Indian banks are shifting their focus from retail to mid-market enterprises with turnovers between ₹100 crore and ₹1,000 crore. This segment is recording 16-17% credit growth, significantly outpacing the retail and wholesale sectors. Investors may watch how banks manage the associated credit risks using AI-driven tools as they scale this specialized lending approach.

Indian banks are increasingly prioritizing the mid-market segment, defined as companies with annual turnovers between ₹100 crore and ₹1,000 crore, as a primary source of future credit growth. This pivot comes as the retail lending space, which experienced a 17% compound annual growth rate between 2005 and 2024, begins to show signs of moderation. Excluding gold loans, retail credit expansion has recently slowed to approximately 11-12%.

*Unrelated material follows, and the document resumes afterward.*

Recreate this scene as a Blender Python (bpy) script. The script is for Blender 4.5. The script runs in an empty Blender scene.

Challenges in Traditional Lending Segments

The wholesale lending space, catering to large corporates with turnover above ₹1,000 crore, has faced significant historical volatility. While this segment saw a 22% growth rate between 2005 and 2014, it dropped to an 8% growth rate in the following decade, largely due to high corporate debt levels and a rise in bad loans. Although large corporate credit growth has recovered to 11-12% during 2024-2026, banks are seeking more consistent returns, leading to the current focus on the mid-market.

Why Mid-Market Offers a Strategic Edge

Unlike the more volatile wholesale segment, the mid-market has consistently delivered annual credit growth of 16-17%. This segment is roughly 1.5 times faster than other traditional banking areas. To capitalize on this, banks are moving away from offering standardized wholesale products. Instead, they are providing comprehensive financial solutions, including payments, collections, treasury, and trade finance. By integrating these services directly into a client's business operations, banks aim to capture the full operating account, which creates long-term, sticky business relationships that are harder for competitors to disrupt.

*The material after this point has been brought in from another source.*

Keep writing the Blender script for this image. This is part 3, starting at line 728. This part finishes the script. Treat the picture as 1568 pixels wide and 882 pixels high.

The Role of Technology in Risk Management

Operating in the mid-market carries inherent credit risks due to the historical sensitivity of these enterprises to economic cycles. To maintain asset quality, financial institutions are investing in Artificial Intelligence (AI) to enhance their risk assessment capabilities. By analyzing large volumes of data, AI tools can identify early warning signs of financial distress, such as cash-flow inconsistencies or payment delays, allowing banks to intervene before a loan turns bad.

Operational Efficiency and Future Growth

Efficiency remains a critical monitorable for investors as banks expand their mid-market footprints. Relationship managers in this space are expected to handle a larger volume of clients—typically 30 to 45 accounts—compared to the 10 to 15 accounts managed in wholesale banking. To bridge this gap, banks are deploying AI-based agentic tools that help automate account planning and provide real-time prompts for relationship managers. The success of this strategy will depend on how effectively banks can maintain their cost-to-income ratios while scaling their portfolios and identifying high-quality borrowers within this segment.